Can today’s politician ever be a conservative Christian statesman?

TheresaMayThat’s what the Darling Bud of May is supposed to be, and she should receive the benefit of the doubt so early in her tenure. However, Mrs May imprudently asked to be judged on her past, and her record doesn’t make one feel overly optimistic.

Far be it from me to suggest that a Western statesman must be a pious Christian. Desirable as this may be, considering the Christian foundations of our civilisation in general and statehood in particular, it’s such an unrealistic expectation that one would be ill-advised to hold one’s breath.

However, it’s plausible to expect that, if a statesman claims to be a pious Christian, that’s what he – or in this instance she – is. The Darling Bud indeed so claims, but the ensuing expectation is instantly frustrated by her campaign speech.

Here are some choice bits: “I believe marriage should be for everyone, regardless of their sexual orientation…”

Or species? All right, let’s not indulge in reductio ad absurdum – what Mrs May said is absurd enough in light of her claim to Christian piety and indeed conservatism.

A devout Christian can’t support this profanation of marriage by definition. An educated conservative can’t, also by definition, follow the singular antecedent ‘everyone’ with the plural personal pronoun ‘their’.

The first aberration betokens adherence to political correctness, which is in part a concerted assault on Christianity and its civilisation. The second aberration also betokens adherence to political correctness, which is in part a concerted assault on Christianity and its culture, including linguistic aesthetics and precision.

But do let’s press on: “Equal marriage was a hugely significant social reform. And it also made a powerful and important statement that as a country we value and respect everyone.”

A Christian, or indeed any averagely intelligent person, ought to understand that respecting everyone shouldn’t mean respecting everything. The distinction was made by St. Augustine: “Cum dilectione hominum et odio vitiorum” (roughly, “With love for mankind and hatred of sins”). The phrase is usually rendered as “love the sinner but hate the sin”.

On her supposedly regular attendances of church services, Mrs May must have heard of the Sermon on the Mount, specifically Matthew 5: 43-48, where Christ taught loving not only our friends but also our enemies.

Yet nowhere did he or any of his apostles or any intelligent person ever say that loving sinners also involves loving what they do. The Darling Bud’s statement was thus an ignorant non sequitur.

Then: “For me, equality is about fairness. It is simply wrong for anyone to face discrimination or abuse because of who they are or who they love.”

This is neither grown-up nor conservative nor clever (nor grammatical: one should say ‘whom they love’ in formal speech). Equality, Mrs May, other than equality before God, is about unfairness.

Modern egalitarianism is emphatically about overriding what’s fair. Fairness is giving everyone his just desserts without prejudice or discrimination. If today’s governments practised this concept, half of our population would starve. It’s only by discriminating against talent and enterprise that a government can enforce any semblance of equality.

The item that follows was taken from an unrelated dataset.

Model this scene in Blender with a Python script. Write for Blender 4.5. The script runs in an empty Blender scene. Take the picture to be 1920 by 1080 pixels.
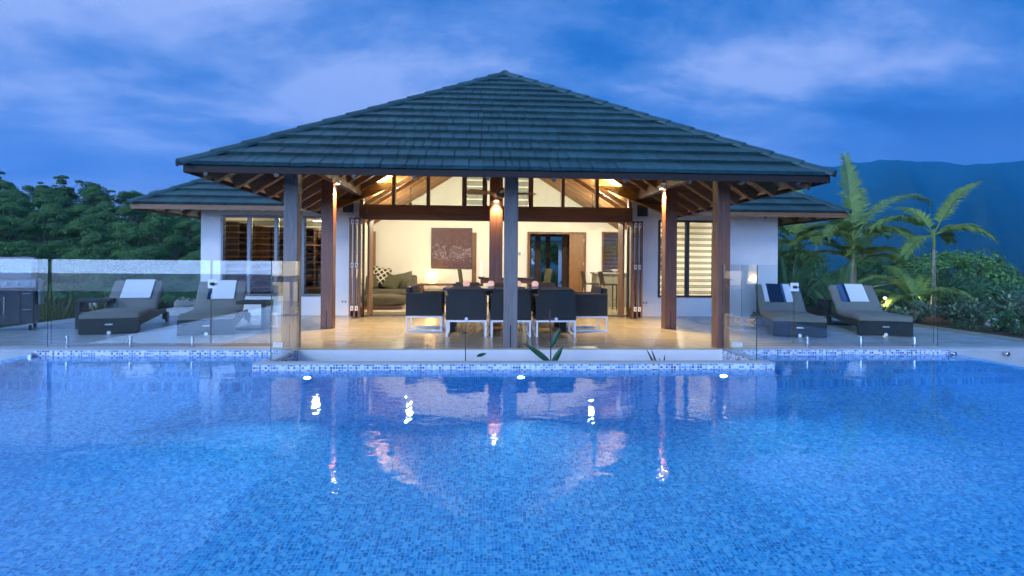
import bpy, bmesh, math, random
import numpy as np
from mathutils import Vector, Matrix, Euler
random.seed(11); RNG = np.random.default_rng(11)
S = bpy.context.scene
C = S.collection
rad = math.radians

# ------------------------------------------------------------------ camera
EYE = 1.25
cam_d = bpy.data.cameras.new('camera'); cam = bpy.data.objects.new('camera', cam_d); C.objects.link(cam)
cam_d.sensor_width = 36; cam_d.lens = 1050 / 1920 * 36
cam_d.shift_y = -46.5 / 1920
cam_d.clip_start = 0.05; cam_d.clip_end = 40000
cam.location = (0, 0, EYE)
cam.rotation_euler = (Matrix.Rotation(-rad(3.2), 3, 'Z') @ Matrix.Rotation(rad(90), 3, 'X') @ Matrix.Rotation(rad(0.45), 3, 'Z')).to_euler()
S.camera = cam

# ------------------------------------------------------------------ sky
SUN_EL, SUN_ROT = 24, 222
w = bpy.data.worlds.new('World'); S.world = w; w.use_nodes = True
nt = w.node_tree; nt.nodes.clear()
def N(tree, kind, **kw):
    n = tree.nodes.new(kind)
    for k, v in kw.items():
        if k.startswith('i_'):
            key = k[2:]; key = int(key) if key.isdigit() else key
            n.inputs[key].default_value = v
        else: setattr(n, k, v)
    return n
def L(tree, a, b): tree.links.new(a, b)
def mth(tree, op, a, b=None, c=None):
    n = tree.nodes.new('ShaderNodeMath'); n.operation = op
    for i, s in enumerate((a, b, c)):
        if s is None: continue
        if isinstance(s, (int, float)): n.inputs[i].default_value = s
        else: tree.links.new(s, n.inputs[i])
    return n.outputs[0]
def mixc(tree, fac, a, b, blend='MIX'):
    n = tree.nodes.new('ShaderNodeMix'); n.data_type = 'RGBA'; n.blend_type = blend
    for i, s in ((0, fac), (6, a), (7, b)):
        if isinstance(s, (int, float)): n.inputs[i].default_value = s
        elif isinstance(s, tuple): n.inputs[i].default_value = (*s[:3], 1)
        else: tree.links.new(s, n.inputs[i])
    return n.outputs[2]
def ramp(tree, fac, stops, interp='LINEAR'):
    n = tree.nodes.new('ShaderNodeValToRGB'); cr = n.color_ramp; cr.interpolation = interp
    while len(cr.elements) < len(stops): cr.elements.new(.5)
    for e, (p, c) in zip(cr.elements, stops):
        e.position = p; e.color = (*c, 1) if len(c) == 3 else c
    tree.links.new(fac, n.inputs[0]); return n.outputs[0]

tc = N(nt, 'ShaderNodeTexCoord'); sep = N(nt, 'ShaderNodeSeparateXYZ'); L(nt, tc.outputs['Generated'], sep.inputs[0])
X, Y, Z = sep.outputs
zc = mth(nt, 'MAXIMUM', Z, 0.0)
den = mth(nt, 'ADD', zc, 0.24)
cx, cy = mth(nt, 'DIVIDE', X, den), mth(nt, 'DIVIDE', Y, den)
cmb = N(nt, 'ShaderNodeCombineXYZ'); L(nt, cx, cmb.inputs[0]); L(nt, cy, cmb.inputs[1])
n1 = N(nt, 'ShaderNodeTexNoise', i_Scale=1.05, i_Detail=9.0, i_Roughness=0.58, i_Distortion=0.25)
mp = N(nt, 'ShaderNodeMapping'); mp.inputs['Location'].default_value = (3.7, 1.2, 0); mp.inputs['Scale'].default_value = (0.75, 1.0, 1)
L(nt, cmb.outputs[0], mp.inputs[0]); L(nt, mp.outputs[0], n1.inputs['Vector'])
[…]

And surely we’re allowed to discriminate against, say, those who love children inappropriately? Or against kleptomaniacs? Or those who love animals in other than sentimental ways?

Nor does opposing homomarriage, which is the context of May’s statement, constitute discrimination. On the contrary, state licence for it discriminates against those holding traditional, decent, intelligent and, well, Judaeo-Christian views on such subjects.

Let’s go on: “A Conservative government under my leadership would be unequivocally committed to supporting LGBT people, and continuing the vital task of tackling hate crime, homophobia and transphobia – both in the UK and around the world.”

I have to thank Mrs May for enriching my vocabulary, for I haven’t heard ‘transphobia’ before. ‘Homophobia’ I’ve heard, all too often, but wish I hadn’t.

According to its dictionary definition, a phobia is “a type of anxiety disorder, usually defined as a persistent fear of an object or situation”. Lacking psychiatric training, I can’t state with certainty that this anxiety disorder, a persistent fear of homosexuals, doesn’t exist. I can only say that I’ve never met anyone so afflicted.

I have, however, met many extremely intelligent people, Christian or otherwise, who think homosexuality is wrong and homomarriage is a travesty of a traditional and vitally important institution. It’s such people who are accused of ‘homophobia’ by leftist trendies. Such trendies may be any number of things, but they can be neither conservative nor Christian nor intelligent – all those things the Darling Bud is supposed to be.

Moving right along: “I firmly believe in an open, inclusive, One Nation agenda of social reform which will change our country for the better.”

The kind of social reform Mrs May talks about has been going on for at least 70 years, and it has manifestly failed to “change our country for the better”. In fact it has made it a whole lot worse.

A conservative, intelligent and – God forbid – Christian statesman would know this. But Mrs May is none of those things. She’s a modern politician. Say no more.